5. Miss Bonsu for the Appellant submitted that it was part of the judges jurisdiction under the Human Rights Act 1998 effectively to consider Article 8 in all cases and therefore she was correct to consider the Article 8 claim, and it was open to her to require the Secretary of State to consider Article 8 also.

6. After a short adjournment there was consideration of whether the appeal should proceed. Miss Bonsu invited us to stay the matter on the basis that there would be a test case on Tuesday, or that the matter be remitted to the First-tier Tribunal for Article 8 to be considered. For the reasons we are about to give we do not propose to take that action.

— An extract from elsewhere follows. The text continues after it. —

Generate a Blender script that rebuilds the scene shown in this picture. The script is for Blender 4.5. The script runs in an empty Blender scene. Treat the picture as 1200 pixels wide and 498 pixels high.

7. The case law as it stands is JM (Rule 62(7) human rights unarguable) Liberia [2006] UKAIT 00009 in which the Tribunal held that if the Appellant's human rights claim depends on the consequences of removal, his human rights grounds cannot avail him in any appeal against a decision that does not entail removal. That is in fact the case here.

8. Accordingly, we find that the First-tier Tribunal Judge erred in law in allowing the appeal on Article 8 grounds insofar as the decision of the Secretary of State remained outstanding for a lawful decision to be made. The decision to refuse to issue a residence card was a lawful one and it was conceded that the Appellant could not satisfy the EEA Regulations 2006.

9. Since there was no removal decision there would, in our view, be no interference with the Appellant's right to family life because he was not required to leave the UK. Therefore, had the judge considered Article 8 and made a decision on Article 8 she should have concluded that there would have been no interference and therefore the Article 8 claim could not succeed.

10. The Appellant has not made a claim for leave to remain under the Immigration Rules and it is still open to him to do so.

11. Therefore, the Respondent's appeal to the Upper Tribunal is allowed. The First-tier Tribunals decision to allow the appeal on Article 8 grounds, to the limited extent that the application remained before the Respondent for a lawful decision to be made on the Appellants human rights claim, is set aside. Since there was no removal decision there would be no interference with the Appellant's family life and Article 8 was not engaged.

12. There was no error of law in the decision to dismiss the appeal under the EEA Regulations 2006 and the decision of the First-tier Tribunal under those Regulations shall stand.

Notice of Decision

The Secretary of States appeal is allowed.

No anonymity direction is made.

 

 

 

Signed Date 31st March 2015

 

Deputy Upper Tribunal Judge Frances

 

 

 

 

TO THE RESPONDENT

FEE AWARD

We set aside the fee award of £70 made by the First-tier Tribunal.

The Appellants appeal was dismissed under the EEA Regulations 2006 and therefore there can be no fee award.